その想いをメディアの方々にも伝えることで、期待値を高めることに成功。その結果、開館直前に実施した内覧会には500名以上ものメディアの方々に来ていただきました。
■KPIは東京を代表するデスティネーション⁉ PRとコミュニケーション
―森ビルさまとチームラボさま。業種の異なる2社の長所をあわせて、温度感・足並み揃えて発信するのに苦労したようですね。
高橋:
森ビル(不動産)×チームラボ(アーティスト)という、決して交わることの無さそうな2社が対等に意見を出し合い、意思決定をしていくということが何よりも大変でしたね。全く違うアイデアがPRのテーブルにあがってくる。特に開業直前は、そのアイデアを最終的にどう発信するのかをすり合わせるのは大変でした。
―プロジェクトの翻訳者となって、世の中に発信するというPRコミュニケーターとしての役割が重要になってきますね。実際のPR活動を通じて、良い成果が生まれたポイントはありましたか?
蛭川:
ターゲット層を絞ってしまっては、東京を代表するデスティネーション、という高い目標には到底達しない。今回のミュージアムでは、全世代の方々に対して情報を届けるために、PRを設計する必要がありました。
そこで、ミュージアムを紹介するためのさまざまな切り口を創り出して、媒体ごとに加工してメディアアプローチを行うように設計しました。チームラボの作品のように、思わず写真を撮ってしまいたくなる作品であれば、当時のトレンドである“SNS映え”いう切り口でアプローチするところですが、一過性のトレンドにしたくなったので、そのようなワードは敢えて禁じ、作品の本質的な要素、コンセプトをさまざまな切り口で伝えました。
また、開業後も情報発信を怠りませんでした。「開業初日に約700人が行列をつくる」「3か月連続でチケット完売」など、こまめにレポートを発信。継続的に施設の状況を伝えていきました。
結果、多くのメディアでご紹介いただき、開業一年目にして約230万人の来館者を達成。
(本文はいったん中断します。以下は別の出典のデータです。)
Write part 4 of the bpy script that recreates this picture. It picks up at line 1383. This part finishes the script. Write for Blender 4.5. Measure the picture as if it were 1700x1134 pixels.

これは、世界の名立たる美術館にひけをとらない数字です。
高橋:
サニーサイドアップの皆様には、私たちの高すぎる目標を実現するため、全面サポートしていただきました。
この施設のコンセプトを丁寧に伝えてきたからこそ、美術業界の方だけでなく、様々な業界の方々にも注目していただけたのだと思います。来館者230万人という数字は、さまざまな要素がすべて繋がった“奇跡”だと感じています。
蛭川:
森ビルの方、チームラボの方で一人でも欠けていたら、この来館者の記録は実現できなかっただろうと感じます。
―1社だけで何かを決断して実行してくのではなく、森ビルさま、チームラボさま、サニーサイドアップの3社がそれぞれアイデアを出し合い、チームが同じ方向を向いていく。その結果がこの驚異的な数字に結び付いたんですね。